Chez lui c’était Paris
«Le fait que son père ait décidé de rester dans sa vallée et de renoncer à une carrière internationale a dû avoir beaucoup marqué son fils, explique Véronique Wiesiger. Leur correspondance montre que le père l’encourage beaucoup à faire ce qu’il aurait peut-être voulu faire lui-même.»
Sa qualité suisse?
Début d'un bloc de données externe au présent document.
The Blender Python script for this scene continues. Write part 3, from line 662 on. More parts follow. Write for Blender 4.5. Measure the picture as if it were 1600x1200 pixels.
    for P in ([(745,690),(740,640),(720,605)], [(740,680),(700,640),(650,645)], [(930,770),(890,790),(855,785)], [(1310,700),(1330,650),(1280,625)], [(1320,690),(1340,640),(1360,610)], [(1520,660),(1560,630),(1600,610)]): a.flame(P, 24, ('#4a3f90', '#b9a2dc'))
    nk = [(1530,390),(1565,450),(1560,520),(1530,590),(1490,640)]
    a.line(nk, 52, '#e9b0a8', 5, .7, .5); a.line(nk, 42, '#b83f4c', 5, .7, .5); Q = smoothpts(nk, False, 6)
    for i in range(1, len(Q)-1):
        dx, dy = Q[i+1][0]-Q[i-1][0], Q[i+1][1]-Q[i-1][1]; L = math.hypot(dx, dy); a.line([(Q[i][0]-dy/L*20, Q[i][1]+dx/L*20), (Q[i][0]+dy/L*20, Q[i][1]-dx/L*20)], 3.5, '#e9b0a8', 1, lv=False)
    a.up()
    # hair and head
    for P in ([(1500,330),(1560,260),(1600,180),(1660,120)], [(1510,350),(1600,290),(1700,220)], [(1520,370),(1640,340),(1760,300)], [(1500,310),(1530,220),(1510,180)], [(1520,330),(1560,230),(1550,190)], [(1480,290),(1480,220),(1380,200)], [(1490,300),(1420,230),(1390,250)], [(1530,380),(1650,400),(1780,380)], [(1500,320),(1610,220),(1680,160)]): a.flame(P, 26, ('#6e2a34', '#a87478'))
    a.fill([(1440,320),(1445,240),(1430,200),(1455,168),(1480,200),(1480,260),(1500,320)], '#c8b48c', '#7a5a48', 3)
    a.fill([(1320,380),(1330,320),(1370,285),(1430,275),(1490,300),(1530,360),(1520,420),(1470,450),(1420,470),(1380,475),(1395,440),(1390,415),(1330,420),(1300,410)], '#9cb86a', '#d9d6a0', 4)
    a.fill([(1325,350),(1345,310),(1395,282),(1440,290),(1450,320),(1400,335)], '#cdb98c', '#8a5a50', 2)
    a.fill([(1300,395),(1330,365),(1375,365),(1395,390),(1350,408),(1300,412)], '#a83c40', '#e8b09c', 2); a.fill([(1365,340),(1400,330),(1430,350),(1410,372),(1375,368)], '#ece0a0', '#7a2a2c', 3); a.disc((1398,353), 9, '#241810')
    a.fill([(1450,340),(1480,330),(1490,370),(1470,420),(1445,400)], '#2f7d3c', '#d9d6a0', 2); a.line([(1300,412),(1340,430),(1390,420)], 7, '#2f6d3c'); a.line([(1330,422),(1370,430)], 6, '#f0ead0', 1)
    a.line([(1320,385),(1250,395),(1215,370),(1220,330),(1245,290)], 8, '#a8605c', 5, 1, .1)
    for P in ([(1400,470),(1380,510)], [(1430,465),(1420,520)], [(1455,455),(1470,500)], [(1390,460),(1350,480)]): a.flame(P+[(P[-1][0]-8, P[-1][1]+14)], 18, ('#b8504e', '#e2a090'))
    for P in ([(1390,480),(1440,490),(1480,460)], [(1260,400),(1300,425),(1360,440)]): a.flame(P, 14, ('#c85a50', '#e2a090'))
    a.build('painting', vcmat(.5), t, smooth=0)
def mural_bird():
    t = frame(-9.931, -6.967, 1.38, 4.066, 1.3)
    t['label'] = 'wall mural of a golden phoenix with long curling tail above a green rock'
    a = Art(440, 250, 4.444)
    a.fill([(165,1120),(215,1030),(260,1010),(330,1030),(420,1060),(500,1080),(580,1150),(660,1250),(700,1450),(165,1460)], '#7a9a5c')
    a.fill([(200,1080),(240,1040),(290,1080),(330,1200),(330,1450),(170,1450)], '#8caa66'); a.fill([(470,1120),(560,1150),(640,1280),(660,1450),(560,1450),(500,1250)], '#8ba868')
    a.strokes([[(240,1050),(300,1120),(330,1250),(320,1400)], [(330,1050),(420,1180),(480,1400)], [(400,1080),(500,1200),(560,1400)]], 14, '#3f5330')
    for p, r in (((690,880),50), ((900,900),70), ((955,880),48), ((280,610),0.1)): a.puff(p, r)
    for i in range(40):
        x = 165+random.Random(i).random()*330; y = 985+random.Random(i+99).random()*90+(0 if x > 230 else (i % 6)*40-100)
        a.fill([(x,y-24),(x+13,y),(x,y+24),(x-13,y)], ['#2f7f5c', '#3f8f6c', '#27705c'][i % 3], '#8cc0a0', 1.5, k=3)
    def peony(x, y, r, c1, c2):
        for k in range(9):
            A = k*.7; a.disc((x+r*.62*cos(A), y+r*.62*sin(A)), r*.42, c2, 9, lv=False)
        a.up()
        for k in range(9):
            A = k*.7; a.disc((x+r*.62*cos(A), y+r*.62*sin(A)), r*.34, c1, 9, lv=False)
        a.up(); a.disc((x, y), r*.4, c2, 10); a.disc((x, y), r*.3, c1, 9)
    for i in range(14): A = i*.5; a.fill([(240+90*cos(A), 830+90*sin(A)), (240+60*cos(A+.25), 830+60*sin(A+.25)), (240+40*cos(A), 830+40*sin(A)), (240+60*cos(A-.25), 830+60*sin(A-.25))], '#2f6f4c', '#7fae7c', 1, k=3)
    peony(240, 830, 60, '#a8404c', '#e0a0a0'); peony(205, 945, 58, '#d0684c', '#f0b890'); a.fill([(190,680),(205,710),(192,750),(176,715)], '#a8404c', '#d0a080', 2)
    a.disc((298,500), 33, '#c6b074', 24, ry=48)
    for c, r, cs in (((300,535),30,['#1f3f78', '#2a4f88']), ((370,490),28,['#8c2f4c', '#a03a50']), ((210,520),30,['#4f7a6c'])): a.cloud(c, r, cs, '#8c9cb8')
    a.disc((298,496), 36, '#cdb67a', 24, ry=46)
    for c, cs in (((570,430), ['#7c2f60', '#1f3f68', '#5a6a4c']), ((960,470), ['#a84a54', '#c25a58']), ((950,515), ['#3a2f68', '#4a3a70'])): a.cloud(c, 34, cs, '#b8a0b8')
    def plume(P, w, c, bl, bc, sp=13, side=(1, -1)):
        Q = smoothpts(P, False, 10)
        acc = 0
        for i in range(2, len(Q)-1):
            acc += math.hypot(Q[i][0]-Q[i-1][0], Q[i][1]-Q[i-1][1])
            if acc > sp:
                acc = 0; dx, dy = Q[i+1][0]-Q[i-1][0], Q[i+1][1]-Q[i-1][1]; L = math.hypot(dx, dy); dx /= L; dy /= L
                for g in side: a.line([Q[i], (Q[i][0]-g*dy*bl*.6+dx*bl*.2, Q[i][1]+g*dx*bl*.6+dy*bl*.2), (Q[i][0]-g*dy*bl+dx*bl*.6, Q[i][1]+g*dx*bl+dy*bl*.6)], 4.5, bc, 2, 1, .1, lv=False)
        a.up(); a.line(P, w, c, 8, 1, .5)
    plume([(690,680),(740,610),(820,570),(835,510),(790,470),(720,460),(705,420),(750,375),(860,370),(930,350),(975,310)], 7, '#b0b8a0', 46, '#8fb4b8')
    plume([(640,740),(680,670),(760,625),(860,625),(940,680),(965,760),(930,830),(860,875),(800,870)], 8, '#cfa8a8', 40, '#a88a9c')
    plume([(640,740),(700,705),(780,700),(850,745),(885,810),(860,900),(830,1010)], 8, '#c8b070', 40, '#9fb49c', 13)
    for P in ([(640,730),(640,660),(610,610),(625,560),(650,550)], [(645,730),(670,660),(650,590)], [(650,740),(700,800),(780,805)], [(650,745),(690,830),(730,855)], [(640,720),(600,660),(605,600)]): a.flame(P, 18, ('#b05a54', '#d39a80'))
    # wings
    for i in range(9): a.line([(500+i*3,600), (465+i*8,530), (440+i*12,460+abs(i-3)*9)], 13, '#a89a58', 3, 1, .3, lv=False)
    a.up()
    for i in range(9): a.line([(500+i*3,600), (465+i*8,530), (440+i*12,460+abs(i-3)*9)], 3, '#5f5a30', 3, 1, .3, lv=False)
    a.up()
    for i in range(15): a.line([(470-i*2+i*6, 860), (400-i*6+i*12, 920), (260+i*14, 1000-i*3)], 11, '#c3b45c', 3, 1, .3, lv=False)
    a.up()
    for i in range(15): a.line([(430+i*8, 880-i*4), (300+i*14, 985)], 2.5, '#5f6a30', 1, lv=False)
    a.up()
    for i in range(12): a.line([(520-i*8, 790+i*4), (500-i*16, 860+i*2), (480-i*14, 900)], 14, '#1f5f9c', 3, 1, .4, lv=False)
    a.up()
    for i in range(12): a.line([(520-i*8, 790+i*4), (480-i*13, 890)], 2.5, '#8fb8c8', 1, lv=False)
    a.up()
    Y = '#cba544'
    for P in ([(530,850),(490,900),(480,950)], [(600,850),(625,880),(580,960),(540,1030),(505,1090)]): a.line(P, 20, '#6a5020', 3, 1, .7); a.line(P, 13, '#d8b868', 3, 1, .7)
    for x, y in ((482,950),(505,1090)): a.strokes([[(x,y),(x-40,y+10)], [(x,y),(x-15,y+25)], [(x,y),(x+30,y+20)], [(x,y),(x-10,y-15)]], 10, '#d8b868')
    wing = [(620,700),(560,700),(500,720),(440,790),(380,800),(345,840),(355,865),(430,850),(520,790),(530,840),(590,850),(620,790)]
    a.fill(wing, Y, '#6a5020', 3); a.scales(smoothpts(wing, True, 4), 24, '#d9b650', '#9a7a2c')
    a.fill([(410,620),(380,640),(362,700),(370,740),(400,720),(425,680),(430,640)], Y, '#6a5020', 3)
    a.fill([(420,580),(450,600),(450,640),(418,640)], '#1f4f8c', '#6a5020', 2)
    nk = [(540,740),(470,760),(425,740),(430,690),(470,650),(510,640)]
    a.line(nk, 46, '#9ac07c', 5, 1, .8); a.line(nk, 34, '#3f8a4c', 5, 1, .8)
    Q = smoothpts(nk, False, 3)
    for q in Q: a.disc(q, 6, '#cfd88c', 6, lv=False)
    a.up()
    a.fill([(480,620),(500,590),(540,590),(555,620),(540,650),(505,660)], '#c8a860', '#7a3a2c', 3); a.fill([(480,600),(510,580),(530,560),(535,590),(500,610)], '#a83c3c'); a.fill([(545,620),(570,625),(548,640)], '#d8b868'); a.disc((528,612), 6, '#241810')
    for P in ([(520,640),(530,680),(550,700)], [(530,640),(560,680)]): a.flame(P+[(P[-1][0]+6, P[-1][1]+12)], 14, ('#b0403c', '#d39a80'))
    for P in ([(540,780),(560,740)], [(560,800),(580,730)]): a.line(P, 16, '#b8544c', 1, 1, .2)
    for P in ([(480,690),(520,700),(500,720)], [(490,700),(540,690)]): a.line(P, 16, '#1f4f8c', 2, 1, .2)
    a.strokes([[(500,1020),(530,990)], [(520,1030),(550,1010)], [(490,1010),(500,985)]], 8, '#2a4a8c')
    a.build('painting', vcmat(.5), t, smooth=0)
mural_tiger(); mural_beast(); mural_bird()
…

Véronique Wiesiger a du mal à la voir. «Il aimait ses montagnes et ce qu’il a gardé de son village natal, c’est la proximité de la frontière, car, dans sa vie, il a toujours été près d’une frontière ou d’une autre.»
Pourtant quand le Grison disait «chez moi», c’était Paris. «Mais, rappelle la commissaire, il parlait d’un Paris cosmopolite, capitale européenne des arts.»
Et c’est Paris qui lui permit de rejoindre la cour des grands, l’un des derniers maîtres à l’ancienne et l’un des premiers à soigner sa communication et son image.
Reconnaissance insuffisante
Résultat, Giacometti figure dans les plus grands musées et collections. Cet automne à New York, Christie’s a adjugé «Annette au manteau» (1964) pour 11,2 millions de dollars, un record pour une peinture de Giacometti, dont une sculpture a atteint 18,5 millions au printemps.
Pour Véronique Wiesiger, c’est encore trop peu. «Giacometti n’est pas aux prix qu’il devrait atteindre parmi les autres grands maîtres du 20e siècle, notamment sa peinture qui est pourtant de très haut niveau», regrette-t-elle.
Et d’ajouter: «Giacometti parle des choses importantes, de la fragilité des êtres, de la violence, de la mort, de la vie. Si on a la chance d’en posséder un, on a une parcelle de toute cette réflexion».
swissinfo, Isabelle Eichenberger à Paris
Le Centre Pompidou et la Bibliothèque nationale de France présentent des centaines d’oeuvres de la Fondation Alberto et Annette Giacometti, pour la première fois dix ans après la mort de cette dernière. A voir jusqu’au 11 février 2008.
Parallèlement, l’exposition «Alberto Giacometti, l’oeuvre gravée – Collections de la Fondation Alberto et Annette Giacometti et de la Bibliothèque de France» est présentée à la Bibliothèque de France jusqu’au 13 janvier 2008.
Né en 1901 à Stampa (Grisons), il meurt en 1966 à Coire.
Il étudie les beaux-arts et les arts appliqués à Genève et, dès 1992, à Paris, où il s’installe en 1926 au 44, rue Hippolyte-Maindron. Son frère Diego le suit en 1929 et travaillera toute sa vie à ses côtés.
1931-1935: membre du groupe surréaliste d’André Breton.
1932: première expo monographique à Paris et en 1934 à New York.
1941-1945: revient à Genève, où il rencontre Annette Arm, un de ses modèles préférés qu’il épouse en 1949.
Ensuite, il expose partout et les musées achètent.
1965: création de la Fondation Alberto-Giacometti à Zurich.
1993: mort d’Annette Giacometti.
La Fondation Alberto et Annette Giacometti est une institution privée créée en 2003, après une guerre de succession (pas finie) marquée par la rivalité entre Diego le frère et Annette la veuve (décédée en 1993), puis entre l’association créée en 1988 par celle-ci et l’Etat français.
La collection compte des centaines de sculptures et de peintures, des milliers de dessins et de gravures, d’innombrables documents et l’ensemble de l’atelier parisien.
Le 1er janvier 2008, son centre de recherche ouvrira ses archives aux chercheurs et au public.